25.10.1914 «В субботу в поезде ехала солдатка с крошкой ребёнком на руках и с маленьким мальчиком одиннадцати лет. Ребёнок плакал, и мать плакала тоже, и тогда я спросила её, в чём дело. Он сказала мне, что полк её мужа отправляют на фронт, и она целый день выискивает его, чтобы попрощаться, но не смогла найти его на Первой Речке, поэтому отправляется на Вторую в надежде найти его там, но она ужасно боится, что полк уже убыл и что она никогда его больше не увидит. У неё ещё двое детей по возрасту между этими двумя, и бедная женщина сидела и плакала, а я плакала с нею, хотя прежде я её и не знала, но я ничего не могла с собою поделать».

* * *

8.8.1915 «Будучи слишком экономной, чтобы брать билеты на поезд по высокой цене, я купила по своему обыкновению билет третьего класса, но на этот раз мне не повезло, так как в поезде было только четыре вагона этого класса, и все они были набиты битком.
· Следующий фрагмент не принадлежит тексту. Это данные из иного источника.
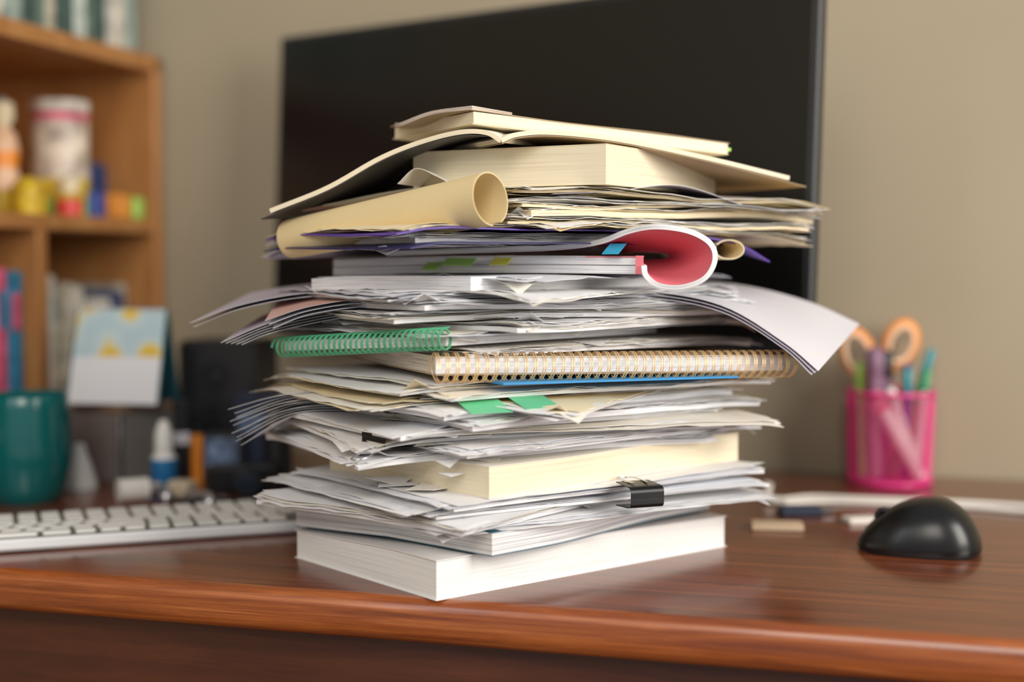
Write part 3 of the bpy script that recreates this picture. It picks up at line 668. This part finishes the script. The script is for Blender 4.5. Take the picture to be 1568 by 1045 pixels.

У меня было два больших квадратных свёртка, так что, сделав из них сиденье, я устроилась в тамбуре, в котором было полно китайцев, а в соседнем вагоне было двадцать пять солдат из первого владивостокского [полка], отправлявшихся, видимо, на фронт. Один из них выглядел таким несчастным, что я позвала бабу, торговавшую на перроне, и купила у неё две пачки папирос. Одну из них я дала ему, а вторую – другому, и вскоре я услышала, как тот другой сказал несколько слов по-английски – очевидно, чтобы как-то выделиться: «Go ahead, Johnny – all right. Do you verstehen?». И вот я спросила его, где он учился английскому, и он сказал мне, что был два года в Америке. …Какое это было удовольствие! Солдаты были в возрасте от двадцати до тридцати лет – красивые, крепкие ребята, благожелательные и весёлые. Плохо делалось от одной мысли, что может их ожидать. Я рассказала им, что наши и английские газеты пишут о храбрости русских солдат, что конечно же им польстило. Они, должно быть, были из каких-то частей Балтии, потому что между собою они говорили на языке, которого я не могла понять, за исключением нескольких отдельных немецких слов, – это был, вероятно, ливонский или эстонский, но я не знаю, чем они различаются. У некоторых из них были красивые профили и носы с тонкой переносицей, и они почти все без исключения были замечательного сложения. На Седанке мы проехали мимо поезда, полного новобранцами, едущими, вероятно, во Владивосток, где их обтешут, как надо, и они сидели в открытом вагоне и громко пели. Мои солдаты кричали им, когда мы проезжали, спрашивая, из какой они губернии, и они в ответ кричали, что из Амурского края – «амурцы», как они себя называли; вероятно, они были ещё совсем мальчишки, но было слишком темно и разглядеть их не удалось. …Я ни за что не хотела бы пропустить этот поезд».

* * *

1.1.1915 «Вчера состоялись похороны г-на Линдгольма. Сара осталась с г-жой Линдгольм, и Костя [Тыртов] тоже остался дома, потому что в первый день он подхватил противный насморк, и г-жа Линдгольм уговорила его не ходить, поскольку он остался единственным мужчиной в семье, способным что-то делать. … Адмирал Шульц взял с собою Тулли и свою сестру, адмирал Римский-Корсаков – Теда, а я пошла за ними следом. До кладбища было более двух миль, но ходьба ничуть меня не утомила, а Тулли оставила для нас автомотор, чтобы мы на нём вернулись домой, так как мы с Тедом стояли у могилы, пока её полностью не засыпали. Тулли хотела остаться, но мы настояли, чтобы она поехала домой; так ужасно видеть и слышать, как комья земли стучат о крышку гроба, производя ужасный глухой звук, – даже постороннему невыносимо это слышать. На похоронах присутствовало очень много народу, так как г-н Линдгольм прожил в этой стране шестьдесят четыре года и был широко известен».